The Federal Safety Net for 2017

The two Federal safety net program providing risk protection to crop farmers are crop insurance and the commodity title of the farm bill, with commodity title payments coming through Agricultural Risk Coverage (ARC) and Price Loss Coverage (PLC) programs. Crop insurance guarantees will be higher in 2017 than in 2016, particularly for soybeans. Commodity title program payments likely will be limited in 2017. The “transitional” payments associated with ARC likely are ending with the 2017 crop year.

Crop Insurance in 2017

The projected prices for corn and soybeans in Midwest states will be higher than in 2017 than in 2016 (see Table 1). For corn, the 2017 projected price is $3.96 per bushel, $.10 per bushel higher than the 2016 price of $3.86. For soybeans, the 2017 projected price is $10.19 per bushel, $1.34 per bushel higher than the projected price in 2016.

With higher projected prices, higher revenue guarantee can be obtained for the same coverage level, given that the Actual Production History (APH) yield has not gone down. On many Illinois farms, 2017 APH yields will increase as 2016 yields were exceptional. Including these higher 2016 yields and dropping a lower yields that are at least ten years old will increase APH yields.

The revenue guarantee difference will be particularly noticeable for soybeans. At a 55 bushel per acre APH, for example, the 2016 revenue guarantee for an 85% Revenue Protection (RP) policy was $413 per acre in 2016 ($8.85 projected price x 55 bushel APH x 65% coverage level). A $413 guarantee compares to a $476 per acre in 2017 ($10.19 projected price x 55 bushel APH x 65% coverage level).

Many farmers in Illinois have not received crop insurance payments on soybeans in the past decade. As a result, some farmers are considering dropping soybeans insurance for 2017 as a cost-saving measure. The relatively high 2017 projected price should cause reconsideration. Soybean prices could come under considerable pressure if farmers switch acres to soybeans, potentially resulting in lower soybean prices. If soybean prices decrease, the revenue protection offered by crop insurance may be a valuable.

For soybeans, some farmer may wish to switch from RP to Area Revenue Protection (ARP) at the 90% coverage level. So doing will increases price protection. More detail on 2017 product selection decisions is discussed in the following YouTube video:

ARC at the county level (ARC-CO)

Well over 90% of the corn and soybean base acres were enrolled in ARC-CO during the 2014 Farm Bill signup. ARC-CO has made sizable payments related to the 2014 and 2015 crops. For 2016, ARC-CO payments will be lower than in 2015 and many farms will receive no payments. For the 2017 crop, ARC-CO payments should not be expected.

ARC-CO payments are received a year after the crop is harvested. For example, many farmers received large ARC-CO payments in October 2016. These payments received in 2016 where the 2015 ARC-CO payments and were based on county yields for 2015.
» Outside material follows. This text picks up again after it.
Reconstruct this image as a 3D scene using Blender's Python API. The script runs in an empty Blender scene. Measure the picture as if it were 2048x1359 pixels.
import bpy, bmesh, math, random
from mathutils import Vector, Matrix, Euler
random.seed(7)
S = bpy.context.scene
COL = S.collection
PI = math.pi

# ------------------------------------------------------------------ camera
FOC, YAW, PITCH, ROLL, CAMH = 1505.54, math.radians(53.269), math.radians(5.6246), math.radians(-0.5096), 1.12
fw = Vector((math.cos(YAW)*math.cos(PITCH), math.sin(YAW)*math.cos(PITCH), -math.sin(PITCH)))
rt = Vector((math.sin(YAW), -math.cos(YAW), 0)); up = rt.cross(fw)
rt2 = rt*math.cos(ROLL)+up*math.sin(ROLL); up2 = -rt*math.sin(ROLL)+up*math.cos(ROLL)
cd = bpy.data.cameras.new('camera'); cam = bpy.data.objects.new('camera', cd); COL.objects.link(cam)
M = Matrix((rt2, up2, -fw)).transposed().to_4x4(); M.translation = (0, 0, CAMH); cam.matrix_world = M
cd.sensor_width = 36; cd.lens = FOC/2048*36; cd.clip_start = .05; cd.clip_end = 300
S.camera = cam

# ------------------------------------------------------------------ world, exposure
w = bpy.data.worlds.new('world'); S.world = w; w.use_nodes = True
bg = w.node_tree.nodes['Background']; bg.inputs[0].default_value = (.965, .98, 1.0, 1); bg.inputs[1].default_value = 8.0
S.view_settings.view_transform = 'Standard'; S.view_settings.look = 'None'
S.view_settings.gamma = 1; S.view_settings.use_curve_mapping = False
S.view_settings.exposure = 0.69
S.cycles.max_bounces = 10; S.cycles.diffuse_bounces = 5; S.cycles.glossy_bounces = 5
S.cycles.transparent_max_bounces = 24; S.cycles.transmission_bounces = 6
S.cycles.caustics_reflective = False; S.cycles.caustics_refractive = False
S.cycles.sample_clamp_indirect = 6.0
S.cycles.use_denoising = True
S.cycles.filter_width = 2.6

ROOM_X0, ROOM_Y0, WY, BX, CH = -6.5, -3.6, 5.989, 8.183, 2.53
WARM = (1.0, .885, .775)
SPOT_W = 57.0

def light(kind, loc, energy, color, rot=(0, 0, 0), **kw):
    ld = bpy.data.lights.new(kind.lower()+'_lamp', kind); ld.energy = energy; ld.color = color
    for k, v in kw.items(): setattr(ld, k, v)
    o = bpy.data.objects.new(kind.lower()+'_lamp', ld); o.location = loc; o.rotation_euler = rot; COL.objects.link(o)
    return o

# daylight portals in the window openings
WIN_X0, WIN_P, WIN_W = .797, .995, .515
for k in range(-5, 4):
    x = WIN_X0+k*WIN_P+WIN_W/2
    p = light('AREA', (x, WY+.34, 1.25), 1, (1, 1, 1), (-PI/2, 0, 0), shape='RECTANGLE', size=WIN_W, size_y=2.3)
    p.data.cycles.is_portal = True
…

Expected 2016 and 2017 payments are illustrated in Figure 1, which shows ARC-CO payments for corn in DeKalb County, Illinois. Figure 1 is a screen shot from the ARC PLC Payment Tool, a Microsoft Excel spreadsheet that can be downloaded from the FAST section of farmdoc. ARC-CO payments for corn were $62.07 per acre in 2014 and $77.94 per base acre in 2015 (see Figure 1). The 2016 marketing year is not over and the Farm Service Agency (FSA) has not released county yields. The National Agricultural Statistical Service (NASS) yield for 2016 is used to estimate the FSA yield. As a result, the 2016 payment is an estimated. The 2016 payment is estimated at $26.28 per base acre.

For 2017, the ARC-CO payment is estimated at $0 per acre. This estimate is made at a yield of 190 bushels per acre and a $3.65 market year average price. Payments could occur if either county yield or MYA price is lower. At a 190 bushel county yields, payments would occur if prices are below $3.36 per bushel.

It seems reasonable to expect no ARC-CO payments for the 2017 crop. ARC-CO is designed to make “transitional” payments aiding farmers in adjusting to lower revenue. Payments in previous years aid in making those adjustments. As a result, no payments in 2017 are as expected.

More detail on ARC-CO payments is provided in the following YouTube video:


Crop insurance offers higher guarantees in 2017 than in 2016, particularly for soybeans. ARC-CO payments likely will be limited. ARC is designed to make payments when revenues decrease over a longer period. Prices have been reduced for several years, and the payments offered by ARC can be expected to have come to an end. We are then left with the within year revenue protection offered by crop insurance.